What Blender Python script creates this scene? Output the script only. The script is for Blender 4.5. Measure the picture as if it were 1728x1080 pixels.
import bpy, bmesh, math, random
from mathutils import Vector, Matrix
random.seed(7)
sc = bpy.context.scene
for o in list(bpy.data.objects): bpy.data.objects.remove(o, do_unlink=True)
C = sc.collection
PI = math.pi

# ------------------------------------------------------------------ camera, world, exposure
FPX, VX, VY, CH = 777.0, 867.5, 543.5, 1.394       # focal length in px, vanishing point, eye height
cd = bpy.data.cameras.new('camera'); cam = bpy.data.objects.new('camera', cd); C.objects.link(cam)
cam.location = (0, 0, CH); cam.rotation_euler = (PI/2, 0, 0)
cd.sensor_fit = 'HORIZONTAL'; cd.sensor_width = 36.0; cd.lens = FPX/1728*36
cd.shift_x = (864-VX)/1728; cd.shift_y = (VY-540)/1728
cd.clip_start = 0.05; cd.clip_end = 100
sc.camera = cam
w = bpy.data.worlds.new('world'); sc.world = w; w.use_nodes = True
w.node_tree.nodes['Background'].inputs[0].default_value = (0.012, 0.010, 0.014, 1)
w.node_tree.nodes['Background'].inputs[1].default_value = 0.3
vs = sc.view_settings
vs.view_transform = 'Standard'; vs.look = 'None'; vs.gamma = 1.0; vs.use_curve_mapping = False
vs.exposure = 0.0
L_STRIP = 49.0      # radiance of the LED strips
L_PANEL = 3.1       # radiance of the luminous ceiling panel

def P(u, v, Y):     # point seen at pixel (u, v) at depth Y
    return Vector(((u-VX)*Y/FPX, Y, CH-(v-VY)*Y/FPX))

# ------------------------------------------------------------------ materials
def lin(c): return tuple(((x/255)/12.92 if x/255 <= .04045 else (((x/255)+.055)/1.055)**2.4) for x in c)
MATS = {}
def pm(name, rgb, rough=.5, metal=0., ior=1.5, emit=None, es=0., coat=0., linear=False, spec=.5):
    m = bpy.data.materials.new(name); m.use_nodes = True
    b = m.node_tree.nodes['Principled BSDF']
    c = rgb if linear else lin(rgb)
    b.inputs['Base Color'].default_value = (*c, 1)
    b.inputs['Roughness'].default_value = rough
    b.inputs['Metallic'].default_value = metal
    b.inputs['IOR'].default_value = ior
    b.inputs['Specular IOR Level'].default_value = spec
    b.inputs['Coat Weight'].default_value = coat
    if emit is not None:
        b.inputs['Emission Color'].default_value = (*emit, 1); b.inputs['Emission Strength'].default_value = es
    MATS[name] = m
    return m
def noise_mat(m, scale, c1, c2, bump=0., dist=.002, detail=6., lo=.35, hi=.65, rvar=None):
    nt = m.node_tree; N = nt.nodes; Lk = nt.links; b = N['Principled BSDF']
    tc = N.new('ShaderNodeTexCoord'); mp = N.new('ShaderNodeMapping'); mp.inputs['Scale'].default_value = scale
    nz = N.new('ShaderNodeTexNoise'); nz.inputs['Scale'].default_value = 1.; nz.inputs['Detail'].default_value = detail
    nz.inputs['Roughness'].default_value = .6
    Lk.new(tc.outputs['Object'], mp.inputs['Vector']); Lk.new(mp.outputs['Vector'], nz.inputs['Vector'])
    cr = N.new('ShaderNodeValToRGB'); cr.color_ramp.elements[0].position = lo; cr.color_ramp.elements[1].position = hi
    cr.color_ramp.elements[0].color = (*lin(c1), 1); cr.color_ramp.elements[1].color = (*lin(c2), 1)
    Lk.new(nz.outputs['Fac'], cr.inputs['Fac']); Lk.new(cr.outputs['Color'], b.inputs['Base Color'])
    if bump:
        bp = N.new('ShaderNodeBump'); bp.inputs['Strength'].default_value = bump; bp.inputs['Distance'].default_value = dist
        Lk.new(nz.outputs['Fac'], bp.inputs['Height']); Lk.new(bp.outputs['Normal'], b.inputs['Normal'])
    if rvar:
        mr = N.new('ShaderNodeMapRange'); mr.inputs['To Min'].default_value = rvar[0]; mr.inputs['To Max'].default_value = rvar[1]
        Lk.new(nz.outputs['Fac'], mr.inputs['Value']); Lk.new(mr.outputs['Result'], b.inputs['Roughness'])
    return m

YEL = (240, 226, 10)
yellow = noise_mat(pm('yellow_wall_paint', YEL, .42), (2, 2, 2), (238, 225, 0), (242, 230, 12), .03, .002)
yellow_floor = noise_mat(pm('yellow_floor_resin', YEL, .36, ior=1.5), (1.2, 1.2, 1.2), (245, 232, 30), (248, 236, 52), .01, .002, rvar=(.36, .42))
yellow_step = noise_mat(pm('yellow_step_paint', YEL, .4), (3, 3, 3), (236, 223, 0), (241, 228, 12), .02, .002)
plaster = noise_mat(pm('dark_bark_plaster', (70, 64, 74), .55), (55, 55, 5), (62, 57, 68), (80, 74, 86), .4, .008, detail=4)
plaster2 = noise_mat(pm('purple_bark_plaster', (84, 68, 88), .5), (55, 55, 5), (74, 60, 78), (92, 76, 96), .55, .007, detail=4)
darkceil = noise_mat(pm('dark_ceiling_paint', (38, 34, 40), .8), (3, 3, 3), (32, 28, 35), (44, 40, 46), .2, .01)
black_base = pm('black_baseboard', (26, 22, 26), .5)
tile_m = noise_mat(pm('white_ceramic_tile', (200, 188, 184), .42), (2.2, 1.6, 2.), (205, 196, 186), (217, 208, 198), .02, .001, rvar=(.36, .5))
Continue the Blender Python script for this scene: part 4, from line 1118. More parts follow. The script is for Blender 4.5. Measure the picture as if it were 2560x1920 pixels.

==================================================

(Direction) What is the number of lines in this listing that contain the word "from"? Answer with that number and nothing else.

(Output below) 2